ABD Başkanı Barack Obama, Amerikanın Ortadoğudaki ulusal çıkarlarını gerekçe göstererek, Mısıra yeniden ileri teknoloji ürünü silah ve teçhizat satma kararı aldı. Bu kararda, bölgede son yıllarda karmaşık sorunlar çıkmasının etkisi büyük. Amerikanın Sesi, Washingtonun Ortadoğuda hem demokrasilere destek verme, hem de terör tehditleriyle mücadele etme politikaları arasında kurmaya çalıştığı hassas dengeyi inceledi.
Washington ulusal güvenlik çıkarlarını gerekçe göstererek, Mısırın insan hakları ve demokrasi ihlallerini göz ardı etti ve bu ülkeye yeniden F-16 uçakları, Harpoon füzeleri ve Abrams tanklarına ait parçaları satacağını açıkladı.
İnsan Hakları İzleme örgütünün Washington temsilcisi Sarah Margon, Amerika Mısırda insan hakları ve güvenlik kuvvetlerinin şeffaflığı konusunda ilerleme için baskı yapmazsa, bunun daha çok kişiyi aşırı görüşlü gruplara katılmaya teşvik edeceğini söylüyor: Eğer, Amerikaya katılıp tüm enerjinizi IŞİDle ve ilgili diğer terör tehditleriyle mücadeleye verirseniz, ülkenizdeki diğer sorunlar göz ardı edilir. Bu hiç kuşku götürmez. Tüm bölgede de benzer şeylere tanık oluyoruz.
Amerikanın eski Bağdat ve Ankara büyükelçisi James Jeffrey, Ortadoğunun birçok bölgesinde çok sayıda sorun çıktığını, IŞİD gibi bir tehlikenin ortaya çıkmasının da Washingtonu alışılmışın dışında ittifaklara zorlayabileceğini söylüyor: Yönetim bölgedeki ulus devletler ve liderlerle ilişkilerini ilerletmek için daha çok çaba sarf etmeli. Belki onlarla ilgili her şey hoşumuza gitmeyebilir, ama hepimiz Kuzey Afrikadan Pakistana kadar uzanan bölgede ortaya çıkan güçlerin tehdidi altındayız.

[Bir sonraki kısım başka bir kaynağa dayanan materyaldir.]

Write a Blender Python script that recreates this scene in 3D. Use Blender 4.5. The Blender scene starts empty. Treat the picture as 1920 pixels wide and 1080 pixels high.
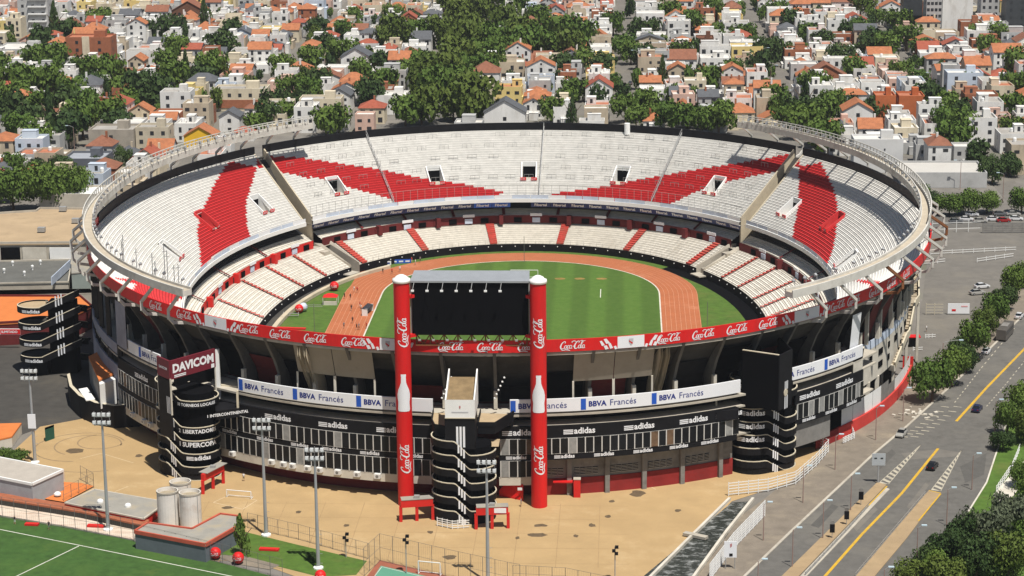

Belki Mısıra son silah satışı bölgedeki güç dengesini ciddi ölçüde değiştirmeyebilir, ancak Washingtonun Ortadoğuda sürekli değişen çatışmalara karşı istikrarı tercih ettiği mesajı verebilir.
Uluslararası ve Stratejik Araştırmalar Merkezi uzmanlarından Aram Nergizyan, Amerikanın bölgede çok da işe yarar bir politika seçeneği kalmadığını söylüyor: Amerika Mısırla ilişki kurmak istiyor. 80 milyonluk ülkenin nüfusu belki de 2030da 100 milyona çıkacak. Bu da demografik açıdan Mısırı en büyük Arap ülkesi, istikrar açısından da önemli bir devlet yapıyor.
Mısırın ne kadar istikrar unsuru olabileceği belirsiz.
Yine de Mısırı, Suudi Arabistan gibi Amerikanın diğer geleneksel müttefikleri içinde görmek, en azından bölgesel statükoya meydan okuyan İran ve diğer güçlere karşı birleşik bir cephe oluşturulduğu görüntüsü vermiş olacak.